— start —

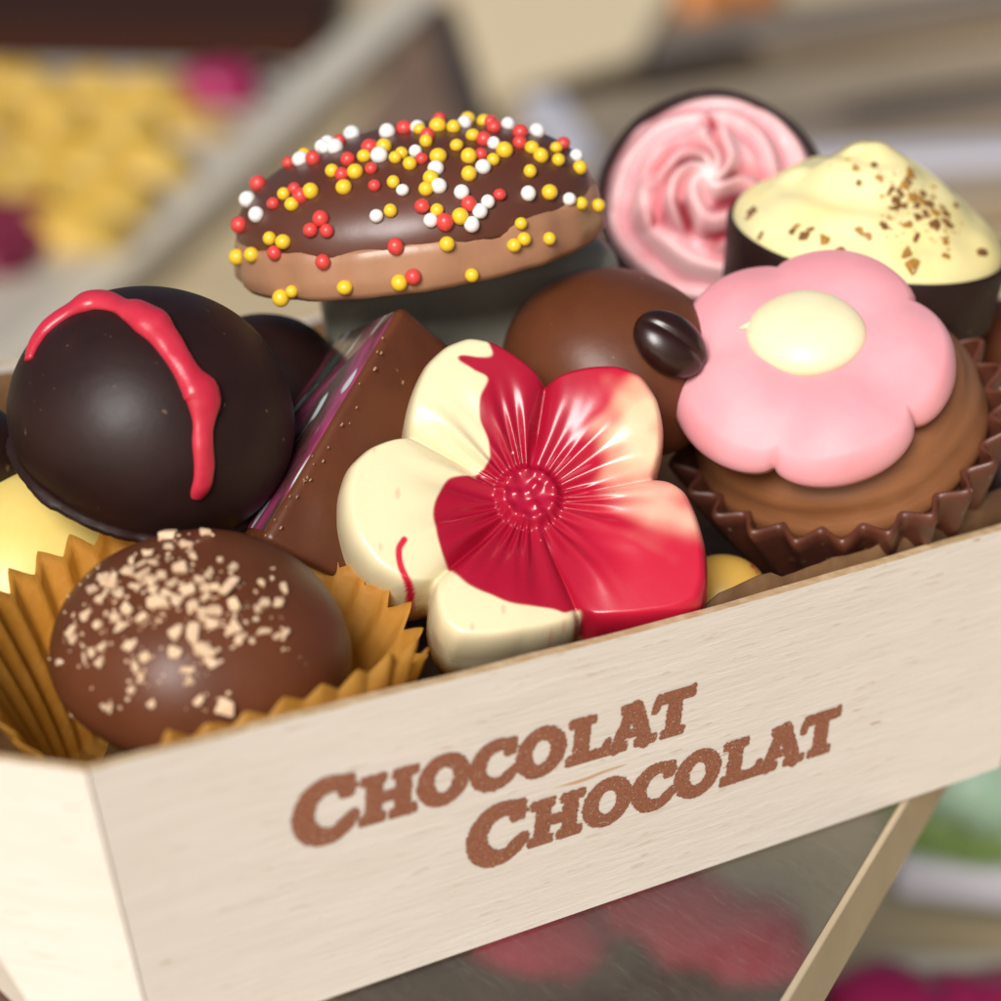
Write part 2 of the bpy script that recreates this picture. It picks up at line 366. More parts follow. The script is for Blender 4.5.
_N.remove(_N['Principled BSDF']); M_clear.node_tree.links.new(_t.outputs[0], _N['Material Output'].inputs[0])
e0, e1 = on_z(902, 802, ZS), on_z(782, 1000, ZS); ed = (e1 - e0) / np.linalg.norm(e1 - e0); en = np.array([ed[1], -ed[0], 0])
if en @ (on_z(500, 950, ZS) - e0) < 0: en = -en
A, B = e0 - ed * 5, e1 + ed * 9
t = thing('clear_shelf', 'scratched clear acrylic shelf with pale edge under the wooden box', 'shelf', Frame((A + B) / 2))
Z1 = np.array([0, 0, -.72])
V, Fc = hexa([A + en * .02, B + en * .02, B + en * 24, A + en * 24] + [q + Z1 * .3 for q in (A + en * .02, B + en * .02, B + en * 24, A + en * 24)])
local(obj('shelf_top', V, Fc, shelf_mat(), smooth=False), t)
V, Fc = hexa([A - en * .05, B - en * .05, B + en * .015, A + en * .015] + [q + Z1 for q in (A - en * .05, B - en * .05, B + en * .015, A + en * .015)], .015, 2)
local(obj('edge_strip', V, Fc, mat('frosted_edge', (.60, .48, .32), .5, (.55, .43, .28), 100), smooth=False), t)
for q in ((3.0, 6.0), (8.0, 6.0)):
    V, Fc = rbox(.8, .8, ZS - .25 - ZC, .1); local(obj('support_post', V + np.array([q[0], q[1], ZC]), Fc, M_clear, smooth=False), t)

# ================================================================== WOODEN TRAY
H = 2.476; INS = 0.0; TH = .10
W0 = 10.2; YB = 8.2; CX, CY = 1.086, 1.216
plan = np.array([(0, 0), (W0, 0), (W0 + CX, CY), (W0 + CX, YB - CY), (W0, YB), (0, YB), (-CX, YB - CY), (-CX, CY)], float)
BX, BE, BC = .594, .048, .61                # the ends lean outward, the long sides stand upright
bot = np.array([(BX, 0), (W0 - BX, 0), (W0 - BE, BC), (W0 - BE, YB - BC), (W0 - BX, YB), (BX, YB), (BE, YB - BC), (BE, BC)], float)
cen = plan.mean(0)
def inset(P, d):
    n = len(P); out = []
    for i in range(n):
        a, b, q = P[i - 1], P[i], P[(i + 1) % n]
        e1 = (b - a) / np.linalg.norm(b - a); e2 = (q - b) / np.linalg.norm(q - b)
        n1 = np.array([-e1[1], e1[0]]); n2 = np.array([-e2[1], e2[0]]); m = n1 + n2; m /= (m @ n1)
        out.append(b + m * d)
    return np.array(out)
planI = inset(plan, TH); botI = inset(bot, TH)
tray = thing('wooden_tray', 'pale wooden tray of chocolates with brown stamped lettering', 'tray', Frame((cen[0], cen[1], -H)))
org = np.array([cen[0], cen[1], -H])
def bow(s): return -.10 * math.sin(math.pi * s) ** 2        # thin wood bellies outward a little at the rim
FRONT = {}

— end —
— start —

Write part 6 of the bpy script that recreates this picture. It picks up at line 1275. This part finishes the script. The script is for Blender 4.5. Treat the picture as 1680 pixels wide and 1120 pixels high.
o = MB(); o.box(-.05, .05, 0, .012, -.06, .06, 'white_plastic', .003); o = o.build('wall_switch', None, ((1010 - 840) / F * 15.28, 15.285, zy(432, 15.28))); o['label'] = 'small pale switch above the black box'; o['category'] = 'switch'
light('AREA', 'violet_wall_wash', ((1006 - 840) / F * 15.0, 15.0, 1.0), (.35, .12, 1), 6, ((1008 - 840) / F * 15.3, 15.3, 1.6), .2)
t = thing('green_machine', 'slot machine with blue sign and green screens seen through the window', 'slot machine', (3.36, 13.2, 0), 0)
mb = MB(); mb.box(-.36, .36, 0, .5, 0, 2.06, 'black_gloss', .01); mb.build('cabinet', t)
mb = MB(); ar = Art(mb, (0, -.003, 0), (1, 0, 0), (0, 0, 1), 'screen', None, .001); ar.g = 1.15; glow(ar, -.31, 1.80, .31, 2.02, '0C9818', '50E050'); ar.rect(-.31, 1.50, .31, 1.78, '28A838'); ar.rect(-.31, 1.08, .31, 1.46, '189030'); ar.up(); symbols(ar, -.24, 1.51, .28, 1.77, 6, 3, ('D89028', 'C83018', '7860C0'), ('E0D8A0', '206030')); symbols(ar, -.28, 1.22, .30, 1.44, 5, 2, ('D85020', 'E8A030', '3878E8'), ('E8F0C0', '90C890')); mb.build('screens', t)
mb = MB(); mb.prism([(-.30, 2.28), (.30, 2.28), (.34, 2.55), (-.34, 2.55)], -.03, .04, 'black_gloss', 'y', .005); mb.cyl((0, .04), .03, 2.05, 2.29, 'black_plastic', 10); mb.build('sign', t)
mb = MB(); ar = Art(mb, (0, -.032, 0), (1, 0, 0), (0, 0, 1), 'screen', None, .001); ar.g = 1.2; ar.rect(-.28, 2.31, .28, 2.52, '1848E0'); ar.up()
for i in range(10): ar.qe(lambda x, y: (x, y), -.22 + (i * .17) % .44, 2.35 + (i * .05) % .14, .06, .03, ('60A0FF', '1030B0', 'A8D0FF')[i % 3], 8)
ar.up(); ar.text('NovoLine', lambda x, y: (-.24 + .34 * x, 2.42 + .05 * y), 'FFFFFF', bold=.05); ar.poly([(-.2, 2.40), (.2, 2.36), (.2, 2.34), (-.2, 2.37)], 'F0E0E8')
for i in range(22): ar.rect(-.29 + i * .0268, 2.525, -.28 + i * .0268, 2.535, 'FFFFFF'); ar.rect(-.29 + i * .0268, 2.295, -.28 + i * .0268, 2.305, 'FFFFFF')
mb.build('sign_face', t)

— end —
— start —

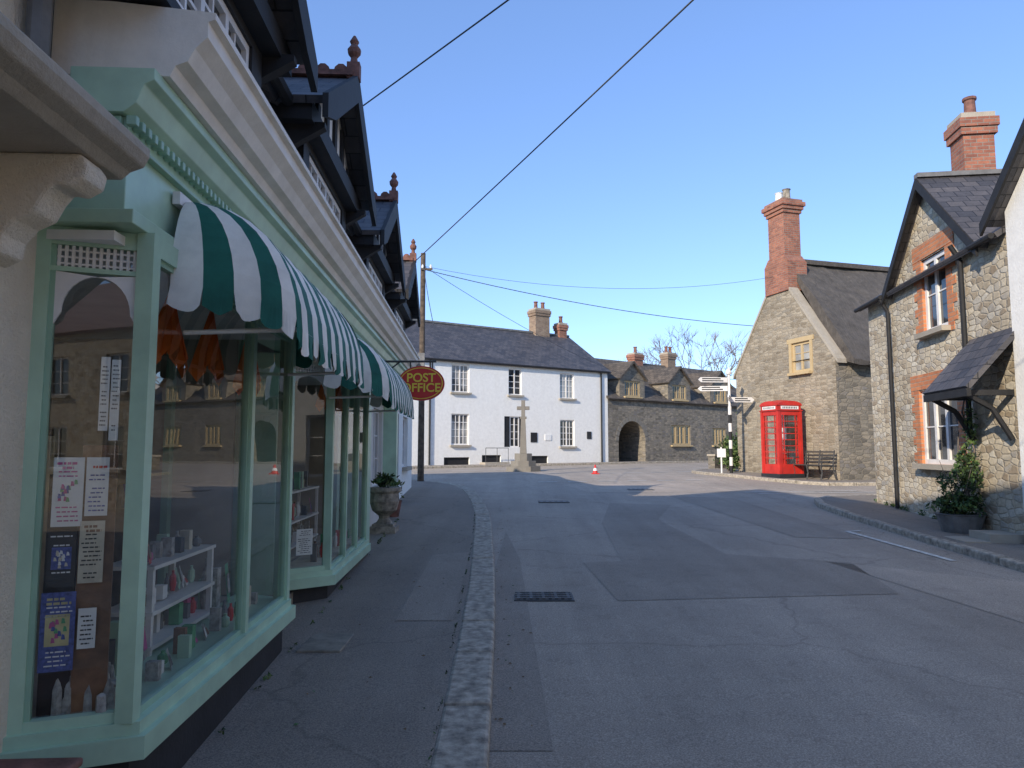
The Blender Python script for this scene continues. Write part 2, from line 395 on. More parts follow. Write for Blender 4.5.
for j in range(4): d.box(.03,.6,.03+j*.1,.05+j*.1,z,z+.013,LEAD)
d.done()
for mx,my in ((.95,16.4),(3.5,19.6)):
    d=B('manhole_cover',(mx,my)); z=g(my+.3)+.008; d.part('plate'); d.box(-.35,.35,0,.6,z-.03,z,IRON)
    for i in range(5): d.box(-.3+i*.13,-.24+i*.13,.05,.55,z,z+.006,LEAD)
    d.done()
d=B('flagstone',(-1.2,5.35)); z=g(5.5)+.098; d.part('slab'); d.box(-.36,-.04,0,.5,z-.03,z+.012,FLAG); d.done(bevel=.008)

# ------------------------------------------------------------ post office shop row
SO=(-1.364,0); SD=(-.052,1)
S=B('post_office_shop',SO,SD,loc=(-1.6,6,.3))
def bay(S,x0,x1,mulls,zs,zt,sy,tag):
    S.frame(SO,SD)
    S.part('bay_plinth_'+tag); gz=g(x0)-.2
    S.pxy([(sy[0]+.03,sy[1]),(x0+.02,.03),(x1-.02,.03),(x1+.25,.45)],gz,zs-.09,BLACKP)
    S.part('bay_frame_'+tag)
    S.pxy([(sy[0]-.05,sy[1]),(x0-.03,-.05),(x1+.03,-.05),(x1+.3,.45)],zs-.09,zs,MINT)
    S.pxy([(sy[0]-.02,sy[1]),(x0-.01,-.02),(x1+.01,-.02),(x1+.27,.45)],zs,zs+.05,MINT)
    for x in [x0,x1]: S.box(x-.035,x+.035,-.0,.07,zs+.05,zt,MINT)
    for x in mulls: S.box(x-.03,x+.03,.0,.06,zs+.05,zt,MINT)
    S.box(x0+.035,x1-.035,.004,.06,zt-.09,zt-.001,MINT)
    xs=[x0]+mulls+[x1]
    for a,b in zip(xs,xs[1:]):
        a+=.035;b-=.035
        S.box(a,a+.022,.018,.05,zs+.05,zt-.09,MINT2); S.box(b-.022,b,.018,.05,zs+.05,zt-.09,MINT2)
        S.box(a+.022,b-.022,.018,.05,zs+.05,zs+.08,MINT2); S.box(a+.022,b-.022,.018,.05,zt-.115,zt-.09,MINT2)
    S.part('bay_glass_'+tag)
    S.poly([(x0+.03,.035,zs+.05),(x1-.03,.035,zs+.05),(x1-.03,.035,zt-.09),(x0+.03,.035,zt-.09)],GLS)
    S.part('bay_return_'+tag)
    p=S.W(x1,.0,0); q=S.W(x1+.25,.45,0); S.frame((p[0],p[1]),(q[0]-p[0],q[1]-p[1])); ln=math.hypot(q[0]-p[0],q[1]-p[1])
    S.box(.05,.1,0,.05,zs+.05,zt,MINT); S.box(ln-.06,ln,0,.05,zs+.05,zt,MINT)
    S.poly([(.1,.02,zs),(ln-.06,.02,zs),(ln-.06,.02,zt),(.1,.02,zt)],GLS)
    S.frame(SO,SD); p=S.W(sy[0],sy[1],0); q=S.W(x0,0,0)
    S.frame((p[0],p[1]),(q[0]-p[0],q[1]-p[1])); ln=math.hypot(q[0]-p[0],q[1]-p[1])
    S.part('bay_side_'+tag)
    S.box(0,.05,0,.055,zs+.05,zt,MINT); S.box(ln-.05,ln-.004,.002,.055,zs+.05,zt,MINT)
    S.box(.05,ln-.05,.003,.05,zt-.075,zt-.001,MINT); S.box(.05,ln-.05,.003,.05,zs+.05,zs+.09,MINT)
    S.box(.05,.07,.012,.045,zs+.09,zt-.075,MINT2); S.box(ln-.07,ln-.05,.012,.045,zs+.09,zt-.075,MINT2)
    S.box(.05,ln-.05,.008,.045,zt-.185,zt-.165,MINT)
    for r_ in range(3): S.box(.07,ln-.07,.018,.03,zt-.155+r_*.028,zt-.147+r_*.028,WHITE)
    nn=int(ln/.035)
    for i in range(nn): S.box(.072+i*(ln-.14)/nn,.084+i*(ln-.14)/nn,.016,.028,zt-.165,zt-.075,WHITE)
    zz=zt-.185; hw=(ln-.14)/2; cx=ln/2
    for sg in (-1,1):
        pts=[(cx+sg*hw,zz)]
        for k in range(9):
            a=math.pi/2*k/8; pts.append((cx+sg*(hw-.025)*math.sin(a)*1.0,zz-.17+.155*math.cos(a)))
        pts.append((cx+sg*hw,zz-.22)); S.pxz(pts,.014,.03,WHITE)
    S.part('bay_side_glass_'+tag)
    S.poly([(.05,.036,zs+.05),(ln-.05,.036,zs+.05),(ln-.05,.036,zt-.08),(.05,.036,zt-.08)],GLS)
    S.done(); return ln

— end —

**Work to be completed**
Set down, exactly and alone, the run of lines from the line that has "Write part 2 of" to the line that has "V, Fc = rbox(.8, .8, ZS".

**Output for this task**
Write part 2 of the bpy script that recreates this picture. It picks up at line 366. More parts follow. The script is for Blender 4.5.
_N.remove(_N['Principled BSDF']); M_clear.node_tree.links.new(_t.outputs[0], _N['Material Output'].inputs[0])
e0, e1 = on_z(902, 802, ZS), on_z(782, 1000, ZS); ed = (e1 - e0) / np.linalg.norm(e1 - e0); en = np.array([ed[1], -ed[0], 0])
if en @ (on_z(500, 950, ZS) - e0) < 0: en = -en
A, B = e0 - ed * 5, e1 + ed * 9
t = thing('clear_shelf', 'scratched clear acrylic shelf with pale edge under the wooden box', 'shelf', Frame((A + B) / 2))
Z1 = np.array([0, 0, -.72])
V, Fc = hexa([A + en * .02, B + en * .02, B + en * 24, A + en * 24] + [q + Z1 * .3 for q in (A + en * .02, B + en * .02, B + en * 24, A + en * 24)])
local(obj('shelf_top', V, Fc, shelf_mat(), smooth=False), t)
V, Fc = hexa([A - en * .05, B - en * .05, B + en * .015, A + en * .015] + [q + Z1 for q in (A - en * .05, B - en * .05, B + en * .015, A + en * .015)], .015, 2)
local(obj('edge_strip', V, Fc, mat('frosted_edge', (.60, .48, .32), .5, (.55, .43, .28), 100), smooth=False), t)
for q in ((3.0, 6.0), (8.0, 6.0)):
    V, Fc = rbox(.8, .8, ZS - .25 - ZC, .1); local(obj('support_post', V + np.array([q[0], q[1], ZC]), Fc, M_clear, smooth=False), t)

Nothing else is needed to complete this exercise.